Am I willing to stop paying taxes, get fined and go to jail? No. Am I spending time organizing other citizens to insist on less military spending and greater humanitarian interventions around the world? No. Am I fully putting my body and deeds where my heart and beliefs lead me? No.
The reality is that I pay others to protect me with violent means. By paying my taxes I pay for law enforcement and military personal to carry and use weapons to theoretically keep my family, community and nation out of harms way. The money I pay to our government helps research, design, produce and use weapons of mass destruction and military intimidation and violence.

If someone threatened my son, daughter or mate, I believe I have the guts to stand my ground and resolve the conflict nonviolently without striking back, but I’m not sure. And if someone threatened my neighbor or community, I doubt I would have the same brave resolve to “fight back”, as I would with my immediate family.

I like to see myself as an advocate for justice, peace and freedom, now I’m not so sure. The justice, peace and freedom I seek are made in the context of a comfortable way of life, which doesn’t require me to go out of my way to achieve them or make any great sacrifices; yet, all of those who have preceded me have been willing to do just that.

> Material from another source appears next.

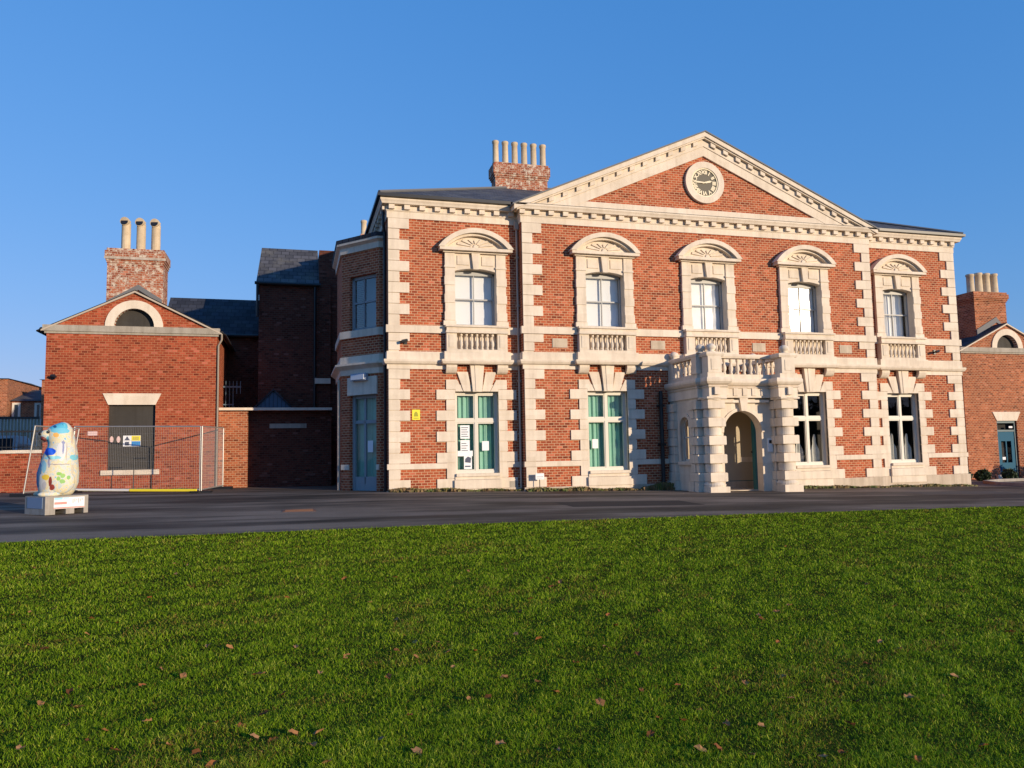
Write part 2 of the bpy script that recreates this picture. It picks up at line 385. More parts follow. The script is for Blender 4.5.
# plinth, dado band, sill band, mid cornice, entablature: each swept along the front with its breaks
def runs(cuts, y0, x0, x1, full):
    xs = [x0]; out = []
    for a, b in cuts: out.append((xs[0], a)); xs = [b]
    out.append((xs[0], x1)); return out
def band(name, z0, z1, pr, cuts_side, m=ST, centre=None):
    mb = MB()
    for (x0, x1, y, cs) in ((0, 3.99, 0, [2.62]), (4.0, 16.56, YF, [6.65, 10.25, 13.85]), (16.57, 20.55, 0, [17.95])):
        segs = [(x0, x1)]
        if cuts_side:
            segs = []; s = x0
            for c in cs: segs.append((s, c-cuts_side)); s = c+cuts_side
            segs.append((s, x1))
        for a, b in segs:
            e0 = a-pr if a in (0, 4.0) else a; e1 = b+pr if b in (20.55, 16.56) else b
            mb.box(e0, e1, y-pr, y+.06, z0, z1)
    return mb.each(name, m, mansion)
band('dado_band', .632, .788, .05, .92)
band('sill_band', 4.625, 4.845, .07, .95)
pl = MB()
for (x0, x1, y) in ((-.06, 3.93, 0), (3.94, 16.62, YF), (16.63, 20.62, 0)): pl.box(x0, x1, y-.07, y+.05, -1.1, .028)
pl.each('plinth', STD, mansion)
PROF_MID = [(-.02,4.07),(.05,4.07),(.055,3.83),(.14,3.83),(.14,3.77),(.11,3.71),(.08,3.69),(.05,3.67),(.045,3.552),(-.02,3.552)]
mc = MB(); BK = .17
def mid_path(x0, x1, y, cs):
    p = [(x0, y)]
    for c in cs: p += [(c-.95, y), (c-.95, y-BK), (c+.95, y-BK), (c+.95, y)]
    return p+[(x1, y)]
# window breaks: lower frieze only under the consoles
PTOP = [(-.02,4.07),(.05,4.07),(.055,3.83),(.14,3.83),(.14,3.77),(.11,3.71),(.08,3.69),(-.02,3.69)]
mc.sweep([(0, 1.0), (0,0), *mid_path(.001, 3.99, 0, [2.62])[1:]], PTOP)
mc.sweep([(4.0, -.01)]+mid_path(4.0, 16.56, YF, [6.65, 10.25, 13.85])+[(16.56, -.01)], PTOP)
mc.sweep(mid_path(16.57, 20.55, 0, [17.95])[:-1]+[(20.55,0),(20.55,1.0)], PTOP)
mc.each('string_cornice', ST, mansion)
fz = MB()
for (x0, x1, y, cs) in ((0, 3.99, 0, [2.62]), (4.0, 16.56, YF, [6.65, 10.25, 13.85]), (16.57, 20.55, 0, [17.95])):
    s = x0
    for c in cs+[None]:
        e = x1 if c is None else c-.62
        fz.box(s-(.045 if s == x0 and x0 < 5 else 0), e+(.045 if e == x1 and x1 > 16 else 0), y-.045, y+.05, 3.552, 3.69)
        if c: s = c+.62
fz.each('string_frieze', ST, mansion)
# main entablature
ARC = [(-.02,8.30),(.06,8.30),(.06,8.27),(.035,8.24),(.035,8.052),(-.02,8.052)]
FRI = [(-.02,8.44),(.05,8.44),(.05,8.33),(.04,8.302),(-.02,8.302)]
CRW = [(-.3,8.585),(.24,8.585),(.24,8.54),(.21,8.49),(.19,8.436),(-.3,8.436)]
def ent(pathlist, name, prof, m=ST):
    mb = MB()
    for p in pathlist: mb.sweep(p, prof)
    return mb.each(name, m, mansion)
PATHS = [[(0,11.5),(0,0),(3.99,0)], [(4.0,-.003),(4.0,YF),(16.56,YF),(16.56,-.003)], [(16.57,0),(20.55,0),(20.55,11.5)]]
ent(PATHS, 'architrave', ARC); ent(PATHS, 'bed_moulding', FRI)
ent([[(0,11.5),(0,0),(3.75,0)], [(4.0,.05),(4.0,YF),(16.56,YF),(16.56,.05)], [(16.81,0),(20.55,0),(20.55,11.5)]], 'cornice', CRW)
md = MB()
def mods(x0, x1, y, n):
    for i in range(n):
        c = x0+(x1-x0)*i/(n-1); md.prism([(c-.085,8.432),(c+.085,8.432),(c+.085,8.30),(c-.085,8.30)], y-.15, y-.04)
mods(.1, 3.75, 0, 9); mods(4.0, 16.56, YF, 28); mods(16.9, 20.45, 0, 9)
for i in range(24): yy = .1+.455*i; md.box(-.16,-.04, yy-.085, yy+.085, 8.30, 8.432)
md.each('modillion', ST, mansion)
# gutters on the side bays
gt = MB(); gt.sweep([(0,11.5),(0,0),(3.70,0)], [(.18,8.59),(.33,8.61),(.33,8.70),(.18,8.70)]); gt.sweep([(16.86,0),(20.55,0),(20.55,11.5)], [(.18,8.59),(.33,8.61),(.33,8.70),(.18,8.70)])
gt.each('gutter', GUT, mansion)
# pediment
AX, AZ = XC, 11.42; EX = 6.55; EZ = 8.55; SLP = (AZ-EZ)/EX
def rake(mb, t0, t1, y0, y1, x_out=EX, zmin=None):          # t = vertical depth below the top line
    for d in (-1, 1):
        xo = xl = x_out
        if zmin: xo = min(x_out, (AZ-t0-zmin)/SLP); xl = min(xo, (AZ-t1-zmin)/SLP)
        mb.prism([(AX, AZ-t0), (AX+d*xo, AZ-SLP*xo-t0), (AX+d*xl, AZ-SLP*xl-t1), (AX, AZ-t1)], y0, y1)
rk = MB(); rake(rk, .012, .16, YF-.24, YF+.1, x_out=EX); rake(rk, .162, .21, YF-.19, YF+.1, x_out=EX-.1)
rk.each('raking_cornice', ST, mansion)
rb = MB(); rake(rb, .442, .76, YF-.065, YF+.12, zmin=8.60); rake(rb, .212, .44, YF-.09, YF+.12, zmin=8.60)
rb.each('raking_band', ST, mansion)
md = MB()
for d in (-1, 1):
    for i in range(13):
        x = .32+.455*i; z = AZ-.214-SLP*x
        if z < 8.80: continue
        xx = AX+d*x; w_ = .085
        md.prism([(xx-w_, z-SLP*-w_*d*-1*-1 if False else z+(SLP*w_ if d > 0 else -SLP*w_)), (xx+w_, z-(SLP*w_ if d > 0 else -SLP*w_)), (xx+w_, z-.13-(SLP*w_ if d > 0 else -SLP*w_)), (xx-w_, z-.13+(SLP*w_ if d > 0 else -SLP*w_))], YF-.16, YF-.08)
md.each('modillion', ST, mansion)
hb = MB(); hb.prism([(AX-5.45,8.602),(AX+5.45,8.602),(AX+4.95,8.84),(AX-4.95,8.84)], YF-.055, YF+.05); hb.build('pediment_base_band', ST, mansion)
lf = MB(); rake(lf, -.035, .01, YF-.27, YF+.4, x_out=EX+.05); lf.box(3.80, 16.76, YF-.25, YF, 8.588, 8.60); lf.each('lead_capping', LEAD, mansion)
# clock
ck = MB(); ring = arc(XC, 9.755, .70, 0, 360, 40); rin = arc(XC, 9.755, .49, 0, 360, 40); ck.strip(rin, ring, YF-.11, YF+.1)
clock = ck.build('clock', ST, mansion)
dl = MB(); dl.lathe([(.0,-.03),(.485,-.03),(.485,.05),(0,.05)], (XC, YF-.02, 9.755), 40, 'y'); dl.build('dial', DIAL, clock)
rg = MB(); rg.strip(arc(XC,9.755,.445,0,360,40), arc(XC,9.755,.487,0,360,40), YF-.085, YF-.045); rg.build('gilt_ring', GOLD, clock)
def text_mesh(s, size, rot_z, origin, extr=.006):
    cu = bpy.data.curves.new('t', 'FONT'); cu.body = s; cu.size = size; cu.align_x = 'CENTER'; cu.align_y = 'CENTER'; cu.extrude = extr; cu.offset = size*.05
    o = bpy.data.objects.new('t', cu); COL.objects.link(o); dg = bpy.context.evaluated_depsgraph_get()
    me = o.evaluated_get(dg).to_mesh(); vs = [v.co.copy() for v in me.vertices]; fs = [tuple(p.vertices) for p in me.polygons]
    bpy.data.objects.remove(o); ca, sa = math.cos(rot_z), math.sin(rot_z); out = []
    for v in vs:
        x, y = v.x*ca-v.y*sa, v.x*sa+v.y*ca; out.append((origin[0]+x, origin[1]-v.z, origin[2]+y))
    return out, fs
nm = MB()
for i, t in enumerate(['XII','I','II','III','IIII','V','VI','VII','VIII','IX','X','XI']):
    a = -i*math.pi/6; o = (XC-math.sin(a)*.345, YF-.062, 9.755+math.cos(a)*.345)
    vs, fs = text_mesh(t, .17, a, o); nm.add(vs, fs)
nm.each('numeral', GOLD, clock)
hd = MB()
def hand(ang, ln, wd, y):
    c, s = math.sin(ang), math.cos(ang); px, pz = s, -c
    hd.prism([(XC-c*.08+px*wd*.5, 9.755-s*.08+pz*wd*.5), (XC-c*.08-px*wd*.5, 9.755-s*.08-pz*wd*.5), (XC+c*ln*.7-px*wd, 9.755+s*ln*.7-pz*wd), (XC+c*ln, 9.755+s*ln), (XC+c*ln*.7+px*wd, 9.755+s*ln*.7+pz*wd)], y, y+.01)
hand(R(272), .38, .028, YF-.085); hand(R(76), .28, .034, YF-.075)
hd.each('hand', GOLD, clock)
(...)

They all took a leap of faith. They saw that they were not separate from anyone else on this planet and what they and others do or don't do, affects us all.

When it comes down to the nitty gritty and I have to practice what I preach, I hope I can make that leap. I hope my faith in non-violence and love carries me through any and all circumstances and situations. In reality, I won't know until or if, it happens. It could be that everyone is scared, even petrified, when faced with harm, but they act anyway. Perhaps that is what courage is all about.